M. Jean-Louis Lorrain ayant considéré que les diplômes ne représentaient sans doute pas le facteur le plus important dans la réussite professionnelle, et ayant jugé que des études approfondies mais trop spécialisées pouvaient devenir un facteur d'exclusion sur le marché du travail, Mme Nicole Bécarud a fait observer que le chômage touchait généralement moins les jeunes diplômés que les non-diplômés. Elle a toutefois reconnu que s'il convenait d'encourager les jeunes à acquérir des diplômes au niveau le plus élevé, leur attitude à l'égard de la carrière devait aujourd'hui changer, les diplômés devant intégrer la nécessité d'être mobiles au cours de leur carrière.

Mme Hélène Luc a marqué à cet égard que les gens diplômés avaient plus de facilités, non seulement à trouver un emploi, mais aussi à se reconvertir par la suite. Elle s'est néanmoins interrogée sur la prise en charge du coût de la formation, les collectivités locales étant de plus en plus sollicitées, dans ce domaine comme dans d'autres. Elle a par ailleurs déploré la très nette sous-représentation des femmes parmi les recteurs et les présidents d'université.

Mme Nicole Bécarud a constaté que parmi les candidats à un poste, les femmes étaient souvent plus diplômées que les hommes, mais que les candidatures féminines n'étaient privilégiées que pour les postes fonctionnels dépourvus de pouvoir, alors que les postes opérationnels étaient de préférence confiés à des hommes, tendance qu'elle a résumée en une phrase : « Quand on cherche des compétences, on prend des femmes. Quand on doit donner du pouvoir, on ferme aux femmes ».

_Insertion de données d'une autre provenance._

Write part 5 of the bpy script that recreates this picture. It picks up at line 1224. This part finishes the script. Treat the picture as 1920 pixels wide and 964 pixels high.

Parmi les actions volontaristes à entreprendre pour que les mentalités changent, elle a cité l'importance symbolique du vocabulaire. Dans cette optique, elle a estimé que la féminisation des titres, commune dans d'autres Etats francophones, devrait être plus systématique quand le génie de la langue le permet. Elle a enfin estimé que la désignation de femmes à des postes de haute responsabilité pourrait constituer un moyen de faire évoluer la perception de la place des femmes dans la vie publique.